Tyhee Lake Park: This park, located approximately two kilometres northwest of Telkwa and 12 kilometres south east of Smithers, is being expanded by 5.6 hectares as a result of a private land acquisition. The addition is located on Tyhee Lake and protects a large cattail and reed complex that hosts a high concentration of breeding loon pairs, grebes, other waterfowl and songbirds. It contributes to maintaining the lake's water quality and an ecologically functional shoreline. This area provides excellent canoeing and bird watching opportunities. The total area of the park will be 39 hectares.

Valhalla Provincial Park: This park, situated on the west shore of Slocan Lake approximately 16 kilometres south of New Denver, is being expanded by 62.7 hectares purchased through a collaborative effort between the B.C. government, The Land Conservancy of BC, Valhalla Foundation for Social Justice, Columbia Basin Trust, BC Hydro Fish and Wildlife Compensation Fund, BC Trust for Public Lands, the Regional District of Central Kootenay, Toronto Dominion Friends of the Environment Foundation and donations from members of the public. This property is surrounded on three sides by Valhalla Provincial Park and fills an important gap in the park boundary. It consists of a low elevation old-growth cedar and hemlock rainforest and a 1.7 km lakefront shoreline with sandy and pebble beaches and a small cove. The upland protects the habitat for a variety of species including grizzly and black bears, cougars, wolverines, mule deer and great blue herons. A total of 18.3 hectares of foreshore are also being added to the park. The total area of the park will be 50,060 hectares.

Yalakom Park (8,941 hectares): This new "Class A" park is being established as a result of the Lillooet Land and Resource Management Plan.
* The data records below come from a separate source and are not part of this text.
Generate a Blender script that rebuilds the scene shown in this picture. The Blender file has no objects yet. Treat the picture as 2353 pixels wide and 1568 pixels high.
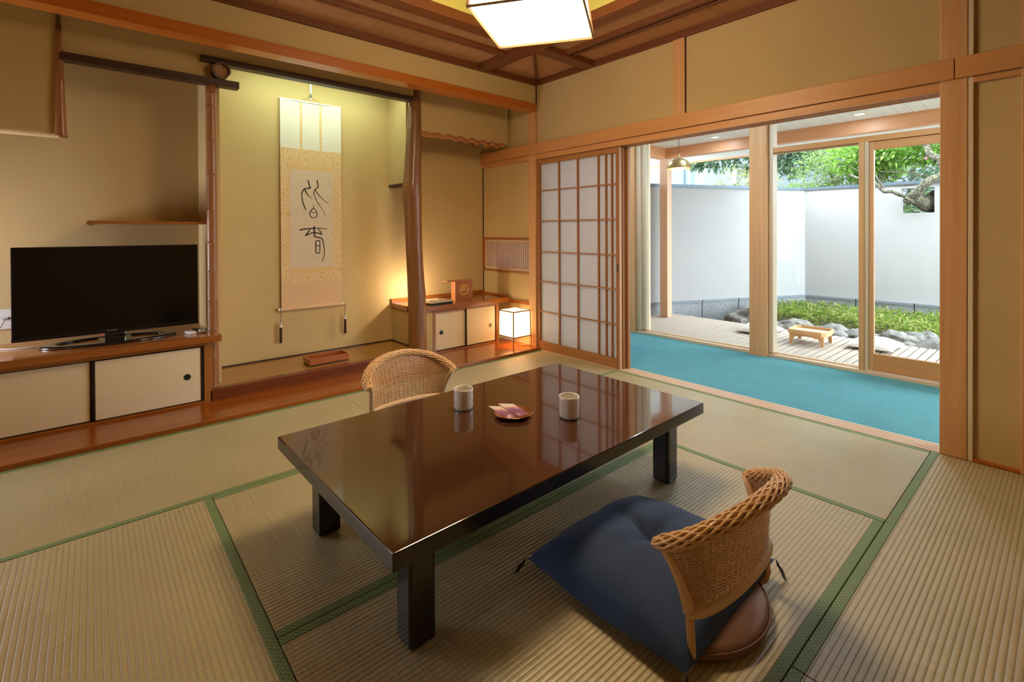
import bpy, bmesh, math, random
from math import pi, sin, cos, radians
from mathutils import Vector, Matrix, noise

random.seed(7)
S = bpy.context.scene
COL = S.collection

# ------------------------------------------------------------------ camera, sky, sun, exposure
cam_d = bpy.data.cameras.new('camera')
cam = bpy.data.objects.new('camera', cam_d)
COL.objects.link(cam)
_yaw, _pitch, _roll = 0.85776822, -0.00741848, -0.00452188
_fw = Vector((cos(_yaw) * cos(_pitch), sin(_yaw) * cos(_pitch), sin(_pitch)))
_r = Vector((sin(_yaw), -cos(_yaw), 0))
_u = _r.cross(_fw)
_r2 = _r * cos(_roll) + _u * sin(_roll)
_u2 = -_r * sin(_roll) + _u * cos(_roll)
_m = Matrix((( _r2.x, _u2.x, -_fw.x, 0), (_r2.y, _u2.y, -_fw.y, 0), (_r2.z, _u2.z, -_fw.z, 1.12), (0, 0, 0, 1)))
cam.matrix_world = _m
cam_d.sensor_width = 36
cam_d.lens = 36 * 1118.88 / 2353
cam_d.shift_y = -(784 - 541.04) / 2353
cam_d.clip_start = 0.02
cam_d.clip_end = 200
S.camera = cam

SKY = 14.0
LAMP = 37.0
w = bpy.data.worlds.new('sky')
S.world = w
w.use_nodes = True
bg = w.node_tree.nodes['Background']
bg.inputs[0].default_value = (0.80, 0.91, 1.0, 1)
bg.inputs[1].default_value = SKY

sd = bpy.data.lights.new('sun', 'SUN')
sd.energy = 3.0
sd.angle = radians(40)
sd.color = (1.0, 0.97, 0.90)
so = bpy.data.objects.new('sun', sd)
COL.objects.link(so)
so.rotation_euler = (radians(20), radians(38), 0)   # high sun over the garden, well past the eave

S.view_settings.view_transform = 'Standard'
S.view_settings.look = 'None'
S.view_settings.exposure = 0.0
S.view_settings.gamma = 1.0
S.view_settings.use_curve_mapping = False
try:
    S.cycles.use_denoising = True
    S.cycles.max_bounces = 10
    S.cycles.diffuse_bounces = 5
    S.cycles.glossy_bounces = 4
    S.cycles.transmission_bounces = 8
    S.cycles.transparent_max_bounces = 16
    S.cycles.sample_clamp_indirect = 6
except Exception:
    pass


def area(name, loc, size, energy, color, direction, shape='RECTANGLE', portal=False, spread=None):
    d = bpy.data.lights.new(name, 'AREA')
    d.shape = shape
    d.size = size[0]
    d.size_y = size[1]
    d.energy = energy
    d.color = color
    if spread:
        d.spread = spread
    if portal:
        d.cycles.is_portal = True
    o = bpy.data.objects.new(name, d)
    COL.objects.link(o)
    o.location = loc
    o.rotation_euler = Vector(direction).to_track_quat('-Z', 'Y').to_euler()
    return o


def point(name, loc, energy, color, radius=0.02):
    d = bpy.data.lights.new(name, 'POINT')
    d.energy = energy
    d.color = color
    d.shadow_soft_size = radius
    o = bpy.data.objects.new(name, d)
    COL.objects.link(o)
    o.location = loc
    return o


# sky light arrives through the glazed side of the veranda (a sampling portal, gives no light of its own)
area('veranda_sky_portal', (6.6, 1.6, 1.05), (2.3, 5.0), 0, (1, 1, 1), (-1, 0, 0), portal=True)
# lamp standing in for daylight at an unseen low window, television alcove's left end
area('alcove_daylight_lamp', (-1.22, 3.94, 0.76), (0.30, 0.40), 12.0, (0.84, 0.84, 1.0), (1, -0.05, 0.0))
# fluorescent tube behind the lintel of the picture alcove
area('picture_alcove_tube_light', (1.42, 3.90, 2.40), (1.10, 0.12), 7.2, (0.74, 1.0, 0.76), (0, 0.22, -0.95))

# ------------------------------------------------------------------ materials


def lin(c):
    c = c / 255.0
    return c / 12.92 if c <= 0.04045 else ((c + 0.055) / 1.055) ** 2.4


def rgb(r, g, b):
    return (lin(r), lin(g), lin(b), 1)


class NT:
    def __init__(self, name):
        self.m = bpy.data.materials.new(name)
        self.m.use_nodes = True
        self.t = self.m.node_tree
        self.b = self.t.nodes['Principled BSDF']

    def n(self, kind, **kw):
        x = self.t.nodes.new(kind)
        for k, v in kw.items():
            if k.startswith('i_'):
                key = k[2:]
                x.inputs[int(key) if key.isdigit() else key.replace('_', ' ')].default_value = v
            else:
                setattr(x, k, v)
        return x

    def l(self, a, b):
        self.t.links.new(a, b)

    def math(self, op, a, b=None, c=None):
        x = self.t.nodes.new('ShaderNodeMath')
        x.operation = op
        for i, v in enumerate((a, b, c)):
            if v is None:
                continue
            if isinstance(v, (int, float)):
                x.inputs[i].default_value = v
            else:
                self.l(v, x.inputs[i])
        return x.outputs[0]

    def mix(self, f, a, b):
        x = self.t.nodes.new('ShaderNodeMix')
        x.data_type = 'RGBA'
        for v, i in ((f, 0), (a, 6), (b, 7)):
            if isinstance(v, (int, float, tuple)):
                x.inputs[i].default_value = v
            else:
                self.l(v, x.inputs[i])
        return x.outputs[2]

    def coords(self, jitter=True):
        tc = self.n('ShaderNodeTexCoord')
        if not jitter:
            return tc.outputs['Object']
        oi = self.n('ShaderNodeObjectInfo')
        k = self.math('MULTIPLY', oi.outputs['Random'], 17.0)
        va = self.n('ShaderNodeVectorMath', operation='ADD')
        self.l(tc.outputs['Object'], va.inputs[0])
        cx = self.n('ShaderNodeCombineXYZ')
        for i in range(3):
            self.l(k, cx.inputs[i])
        self.l(cx.outputs[0], va.inputs[1])
        return va.outputs[0]

    def noise(self, vec, scale, detail=3, rough=0.5, stretch=None):
        if stretch:
            mp = self.n('ShaderNodeMapping')
            mp.inputs['Scale'].default_value = stretch
            self.l(vec, mp.inputs['Vector'])
            vec = mp.outputs[0]
        x = self.n('ShaderNodeTexNoise')
        x.inputs['Scale'].default_value = scale
        x.inputs['Detail'].default_value = detail
        x.inputs['Roughness'].default_value = rough
        self.l(vec, x.inputs['Vector'])
        return x.outputs['Fac']

    def ramp(self, f, stops):
        x = self.n('ShaderNodeValToRGB')
        e = x.color_ramp.elements
        while len(e) > 1:
            e.remove(e[0])
        e[0].position, e[0].color = stops[0]
        for p, c in stops[1:]:
            k = e.new(p)
            k.color = c
        self.l(f, x.inputs[0])
        return x.outputs[0]

    def bump(self, h, strength=0.3, dist=0.002):
        x = self.n('ShaderNodeBump')
        x.inputs['Strength'].default_value = strength
        x.inputs['Distance'].default_value = dist
        self.l(h, x.inputs['Height'])
        self.l(x.outputs[0], self.b.inputs['Normal'])

    def base(self, c):
        if isinstance(c, tuple):
            self.b.inputs['Base Color'].default_value = c
        else:
            self.l(c, self.b.inputs['Base Color'])

    def rough(self, v):
        if isinstance(v, (int, float)):
            self.b.inputs['Roughness'].default_value = v
        else:
            self.l(v, self.b.inputs['Roughness'])


def plain(name, c, rough=0.5, metal=0.0, coat=0.0, ior=None, sheen=0.0, vary=0.06):
    m = NT(name)
    f = m.noise(m.coords(), 35, 3)
    c2 = tuple(max(0, x * (1 - vary * 2)) for x in c[:3]) + (1,)
    m.base(m.mix(f, c2, tuple(min(1, x * (1 + vary)) for x in c[:3]) + (1,)))
    m.rough(rough)
    m.b.inputs['Metallic'].default_value = metal
    m.b.inputs['Coat Weight'].default_value = coat
    m.b.inputs['Coat Roughness'].default_value = 0.08
    m.b.inputs['Sheen Weight'].default_value = sheen
    if ior:
        m.b.inputs['IOR'].default_value = ior
    return m.m


def wood(name, dark, light, axis='z', rough=0.45, scale=1.0, coat=0.0, contrast=0.5, bump=0.15, knots=False):
    m = NT(name)
    v = m.coords()
    lo, hi = 0.9 * scale, 26 * scale
    st = {'x': (lo, hi, hi), 'y': (hi, lo, hi), 'z': (hi, hi, lo)}[axis]
    n1 = m.noise(v, 1.0, 4, 0.55, st)
    st2 = tuple(s * 5 for s in st)
    n2 = m.noise(v, 1.0, 2, 0.6, st2)
    mx = m.math('ADD', m.math('MULTIPLY', n1, 0.72), m.math('MULTIPLY', n2, 0.28))
    lo_p, hi_p = 0.5 - 0.30 * (1 - contrast) - 0.05, 0.5 + 0.30 * (1 - contrast) + 0.05
    col = m.ramp(mx, [(lo_p, dark), (0.5, tuple((a + b) / 2 for a, b in zip(dark, light))), (hi_p, light)])
    if knots:
        vo = m.n('ShaderNodeTexNoise')
        vo.inputs['Scale'].default_value = 2.3
        m.l(v, vo.inputs['Vector'])
        k = m.ramp(vo.outputs['Fac'], [(0.62, (0, 0, 0, 1)), (0.72, (1, 1, 1, 1))])
        col = m.mix(k, col, tuple(x * 0.45 for x in dark[:3]) + (1,))
    m.base(col)
    m.rough(rough)
    m.b.inputs['Coat Weight'].default_value = coat
    m.b.inputs['Coat Roughness'].default_value = 0.12
    m.bump(mx, bump, 0.0015)
    return m.m


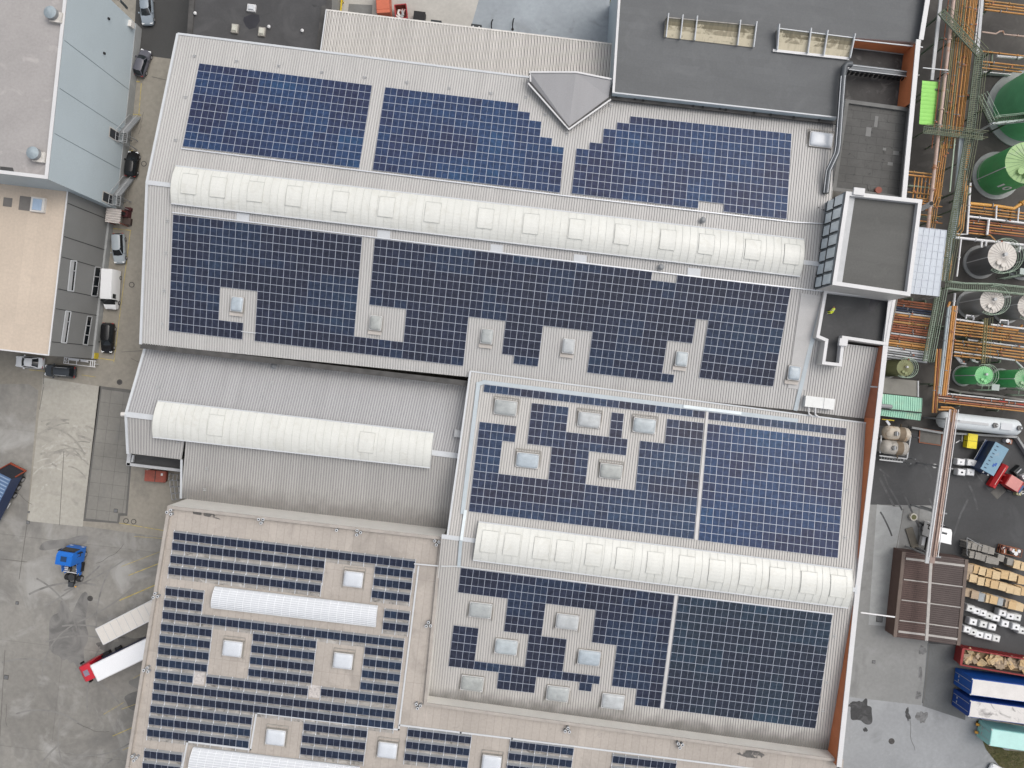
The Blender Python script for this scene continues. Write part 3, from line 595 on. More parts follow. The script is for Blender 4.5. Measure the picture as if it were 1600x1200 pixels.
for k in range(6):
    mb = MB(); p = tf((k + .6) / 7, 11.2, .15); q = tf((k + .6) / 7, 10.95, .9); mb.tube([p, q, q + Vector((0, .3, .25))], .06, blk, 6); mb.build('wall_light', tw)
c = W(1341, 300, zt); mb = MB(); mb.box(c, 1.4, .9, .3, coping, TH); mb.build('parapet_box', tw)
mb = MB(); s0, s1 = W(1440, 326, 13.2), W(1455, 318, 15.2); mb.tube([s0, s1], .32, lightgrey, 14); mb.cyl((s1.x, s1.y), .28, s1.z - .02, s1.z + .06, blk, n=14); mb.build('flue', tw)
# glass canopy on its east side
gc = thing('translucent_canopy', 'pale blue translucent canopy on the right side of the tower', 'canopy', W(1450, 410, 0))
g0 = [W(1436, 355, 8.2), W(1479, 360, 7.9), W(1467, 463, 7.9), W(1418, 458, 8.2)]
mb = MB(); pl = M('translucent_sheet', (.36, .405, .46), .25, 0, .12, .15, (2, .3, 1), spec=.5, dirt=[((.32, .35, .42), .3, .5, .7, .7)]); mb.frustum([p - Vector((0, 0, .06)) for p in g0], g0, pl); mb.build('roof_sheet', gc)
mb = MB()
for i in range(6):
    t = i / 5; mb.beam(g0[0].lerp(g0[1], t) + Vector((0, 0, .03)), g0[3].lerp(g0[2], t) + Vector((0, 0, .03)), .07, .05, M('canopy_bar', (.46, .50, .56), .4))
for i in range(10): t = i / 9; mb.beam(g0[0].lerp(g0[3], t) + Vector((0, 0, .035)), g0[1].lerp(g0[2], t) + Vector((0, 0, .035)), .045, .04, MC['canopy_bar'])
mb.build('glazing_bar', gc)
for p in g0[1:3]: mb = MB(); mb.box((p.x - .2, p.y, 0), .2, .2, p.z - .1, grey_side, TH); mb.build('post', gc)
# flat roof with the person
fl = thing('flat_roof_block', 'low block with dark flat roof, white parapet and a narrow roof recess', 'factory building', (W(1338, 500, 0).x, W(1338, 500, 0).y, 0))
zp = 12.2
P2 = [W(x, y, zp) for x, y in [(1288, 455), (1400, 466), (1388, 540), (1318, 528), (1316, 574), (1284, 568), (1287, 531), (1276, 527)]]
flat_block(fl, [(1288, 452), (1400, 464), (1387, 540), (1320, 530), (1315, 573), (1284, 569), (1289, 533), (1275, 527)], zp, white_m, black_roof, coping, .9, .42)
c = W(1316, 535, zp); mb = MB(); mb.box(c + Vector((0, 0, -.1)), 1.1, .95, .5, coping, TH); mb.build('chimney_box', fl)
ZP = zp - .9
# small white box building piece on the slope
t = thing('roof_unit', 'long white box with two curved pipes on the grey roof near the right parapet', 'air handling unit', PB.P(1277, 629, 0), TH)
mb = MB(); mb.box((0, 0, -.2), 4.0, 1.5, 1.0, M('white_box', (.66, .67, .66), .5, 0, .05, 1)); mb.build('casing', t, world=False)
mb = MB(); mb.beam((.55, -.76, .83), (.55, .76, .83), .04, .04, lightgrey); mb.build('joint', t, world=False)
for s in (-1.3, -.4): mb = MB(); mb.tube([(s, -.7, .5), (s, -1.3, .6), (s + .1, -1.7, .55), (s + .5, -1.9, .5)], .11, coping, 8); mb.build('pipe', t, world=False, smooth=40)
# stained saw-tooth rooflights
cream = M('algae_stained_glazing', (.62, .56, .42), .6, 0, .15, 1.2, (2.5, .25, 1), dirt=[((.20, .17, .10), .6, .5, .72, .9), ((.10, .085, .05), 1.1, .58, .72, .8)])
sk_ = (3.2, .22, 1)
moss_g = [M('mossy_glazing_%s' % w_, c_, .7, 0, .2, 1.0, sk_, dirt=[((.52, .47, .35), .8, lo, lo + .12, .9), ((.08, .07, .045), 1.2, .6, .72, .7)]) for w_, c_, lo in (('top', (.13, .12, .085), .66), ('upper', (.17, .15, .10), .54), ('middle', (.27, .24, .17), .44), ('low', (.48, .43, .32), .40))]
for k, (q, fins, lab) in enumerate([([(1041, 28), (1181, 41), (1176, 74), (1037, 58)], (0.02, .18, .34, .82, 1), 'left of two algae stained cream rooflights in the dark roof'), ([(1216, 45), (1334, 60), (1326, 91), (1213, 78)], (.0, .42, .64, 1), 'right of two algae stained cream rooflights, with a white lower rim')]):
    c = W((q[0][0] + q[2][0]) / 2, (q[0][1] + q[2][1]) / 2, zd); t = thing('rooflight', lab, 'rooflight', c, 0, 'stained rooflights in the dark roof')
    hi = 1.0; p = [W(*q[0], zd + hi), W(*q[1], zd + hi), W(*q[2], zd + .12), W(*q[3], zd + .12)]
    mb = MB(); nr = [0, .16, .36, .62, 1]
    for r_ in range(4): mb.poly([p[0].lerp(p[3], nr[r_]), p[1].lerp(p[2], nr[r_]), p[1].lerp(p[2], nr[r_ + 1]), p[0].lerp(p[3], nr[r_ + 1])], moss_g[r_])
    b_ = [W(*q[0], zd + hi) * 1, W(*q[1], zd + hi) * 1]
    mb.poly([p[0], p[1], (p[1].x, p[1].y + .15, zd), (p[0].x, p[0].y + .15, zd)], curb_m); mb.poly([p[0], p[3], (p[3].x, p[3].y, zd), (p[0].x, p[0].y, zd)], curb_m); mb.poly([p[1], p[2], (p[2].x, p[2].y, zd), (p[1].x, p[1].y, zd)], curb_m); mb.poly([p[3], p[2], (p[2].x, p[2].y, zd), (p[3].x, p[3].y, zd)], curb_m); mb.build('glazing', t, fix=False)
    for f in fins:
        mb = MB(); A, B = p[0].lerp(p[1], f), p[3].lerp(p[2], f); mb.beam(A + Vector((0, .5, .25)), B + Vector((0, -.1, .25)), .14, .55, flash); mb.build('fin', t)
    mb = MB(); mb.beam(p[0] + Vector((0, .05, .03)), p[1] + Vector((0, .05, .03)), .12, .1, curb_m if k == 0 else flash)
    if k: mb.beam(p[3] + Vector((-.5, -.1, .08)), p[2] + Vector((0, -.1, .08)), .35, .12, coping)
    mb.build('rim', t)
# black ventilation duct
t = thing('ventilation_duct', 'dark ventilation duct bending over the dark roof edge down to the tower', 'duct', W(1320, 115, zd))
ductm = M('dark_duct', (.075, .083, .092), .45, .3, .1, 1)
pts = [W(1418, 111, 9.7), W(1366, 103, 9.8), W(1336, 101, 10.6), W(1333, 99, 11.6), W(1322, 96 + 4, 11.9), W(1319, 108, 11.9), W(1316, 130, 11.9), W(1309, 225, 11.7), W(1307, 240, 11.6), W(1294, 268, 11.4), W(1290, 300, 11.2)]
mb = MB()
pts = [W(1330, 100.5, 11.7), W(1322, 101, 11.8), W(1319, 105, 11.8), W(1317, 120, 11.8), W(1309, 228, 11.7), W(1307, 240, 11.6), W(1294, 268, 11.4), W(1290, 302, 11.2)]
mb.tube(pts, .42, ductm, 12); mb.build('duct', t, smooth=40)
mb = MB(); mb.tube([p + Vector((.1, 0, .40)) for p in pts[3:]], .06, flash, 6); mb.tube([p + Vector((-.35, 0, .25)) for p in pts[3:]], .06, flash, 6); mb.build('cable', t)
mb = MB(); mb.beam(W(1326, 105, 10.6), W(1419, 116.5, 9.9), .75, .5, ductm); mb.beam(W(1328, 101.5, 10.9), W(1420, 112.5, 10.2), .07, .07, flash); mb.beam(W(1326, 108.5, 10.9), W(1419, 119.5, 10.2), .07, .07, flash)
for k in range(13): p = W(1326 + k * 7.3, 112 + k * .9, 9.6); mb.box(p - Vector((0, 0, .6)), .3, .3, .7, blk, TH)
mb.build('cross_duct', t); mb = MB(); mb.box(W(1321, 105, 11.3), .6, .7, .5, coping, TH); mb.build('bracket', t)
# ---------------------------------------------------------------- canopy, low dark roof, heart shaped roof
cn = thing('corrugated_canopy', 'narrow canopy with dark and light corrugated roof above the north hall', 'canopy', W(730, 80, 0))
mb = MB(); A, B, C, D = W(501, 80, 6.8), W(957, 135, 6.8), W(962, 70, 6.2), W(510, 16, 6.2)
ribbed(mb, A, B, C, D, .42, canopy_roof, canopy_rib, .12, (.30, .22, .34, .14)); mb.build('roof_sheet', cn, fix=False)
edge_strip(cn, 'edge_trim', [D + up, C + up], .22, .1, canopy_roof); edge_strip(cn, 'verge_trim', [A + up, D + up], .15, .1, flash)
walls(cn, [A, B, C, D], [6.7, 6.7, 6.1, 6.1], grey_side)
ld = thing('low_black_roof_block', 'low block with black bitumen flat roof at the top of the picture', 'factory building', W(410, 30, 0))
flat_block(ld, [(300, -70), (522, -70), (518, 14), (510, 16), (500, 90), (292, 62)], 5.2, grey_wall, M('low_black_roof', (.062, .062, .064), .85, 0, .14, .2, fs=4, dirt=[((.10, .10, .102), .25, .5, .75, .6), ((.028, .028, .03), .45, .66, .74, .8)]), gutter_m, .12, .75)
mb = MB(); mb.poly([W(x, y, 5.10) for x, y in [(381, 27), (393, 22), (405, 23), (406, 33), (400, 43), (390, 46), (384, 41), (380, 32)]], M('wet_felt', (.022, .022, .028), .5, 0, .2, 1)); mb.build('damp_patch', ld)
for px, py, s, m_, lab in [(394, 14, (1.2, 1.0), coping, 'white square roof dome above the dark damp patch'), (368, 46, (.95, 1.25), domew_m, 'cream roof dome left of the damp patch on black roof'), (410, 51, (.95, 1.25), domew_m, 'cream roof dome right of the damp patch on black roof')]:
    t = thing('roof_dome', lab, 'roof dome', W(px, py, 5.1), TH, 'domes on the low black roof')
    mb = MB(); mb.box((0, 0, 0), s[0], s[1], .35, curb_m if m_ is domew_m else coping); mb.build('curb', t, world=False); mb = MB(); mb.box((0, 0, .35), s[0] * .8, s[1] * .8, .22, M('cream_dome', (.50, .50, .44), .4) if m_ is domew_m else flash, taper=.7); mb.build('dome', t, world=False)
for px, py, lab in [(306, 22, 'tiny white vent cap near the left edge of the black roof'), (421, 43, 'tiny pale vent cap beside the right cream dome'), (473, 49, 'tiny dark vent cap near the corrugated canopy')]:
    t = thing('roof_vent', lab, 'vent cap', W(px, py, 5.1)); mb = MB(); mb.cyl((0, 0), .16, 0, .3, coping, n=12); mb.build('pipe', t, world=False); mb = MB(); mb.cyl((0, 0), .24, .3, .42, coping, n=12, r2=.08); mb.build('cap', t, world=False)
ht = thing('pointed_roof', 'slate grey pointed five sided roof between hall and canopy', 'factory building', W(890, 150, 0))
hz = 11.2; hs = [W(828, 113, 10.7), W(900, 113, 11.0), W(955, 124, 10.6), W(951, 152, 10.3), W(889, 198, 10.9), W(829, 128, 10.4)]
hm = M('slate_grey_sheet', (.28, .28, .29), .6, 0, .06, .2, (2, .2, 1))
mb = MB(); mb.poly([hs[0], hs[1], hs[4], hs[5]], hm); mb.poly([hs[1], hs[2], hs[3], hs[4]], hm); mb.build('roof_slope', ht, fix=False)
walls(ht, hs, [p.z - .05 for p in hs], grey_wall)
edge_strip(ht, 'edge_trim', [hs[5] + up, hs[0] + up, hs[1] + up, hs[2] + up], .22, .12, coping)
edge_strip(ht, 'edge_trim', [hs[3] + Vector((.3, -.3, .0)), hs[4] + Vector((0, -.35, .0)), hs[5] + Vector((-.3, -.2, 0))], .2, .12, coping)
edge_strip(ht, 'gutter', [hs[3] + Vector((.1, -.1, .04)), hs[4] + Vector((0, -.1, .04)), hs[5] + Vector((-.1, 0, .04)), hs[0] + Vector((-.05, -.2, .04))], .16, .1, gutter_m)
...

It protects the whole of the basin of Yalakom Creek and much of Nine Mile Ridge, providing extensive representation of the Camelsfoot Range including old growth forests, a mosaic of dry and streamside forests and wetlands, high elevation aspen and krumholz forests and alpine grasslands. It also protects bighorn sheep, mountain goat and deer migration corridors. There are many trails throughout the area offering backcountry recreation opportunities. Yalakom Park is located approximately 60 kilometres northwest of Lillooet.

*The Lillooet Land and Resource Management Plan covers an area that includes traditional territories of the St'at'mic, Secwepemc, Nlaka'pamux and Tsilhqot'in First Nations.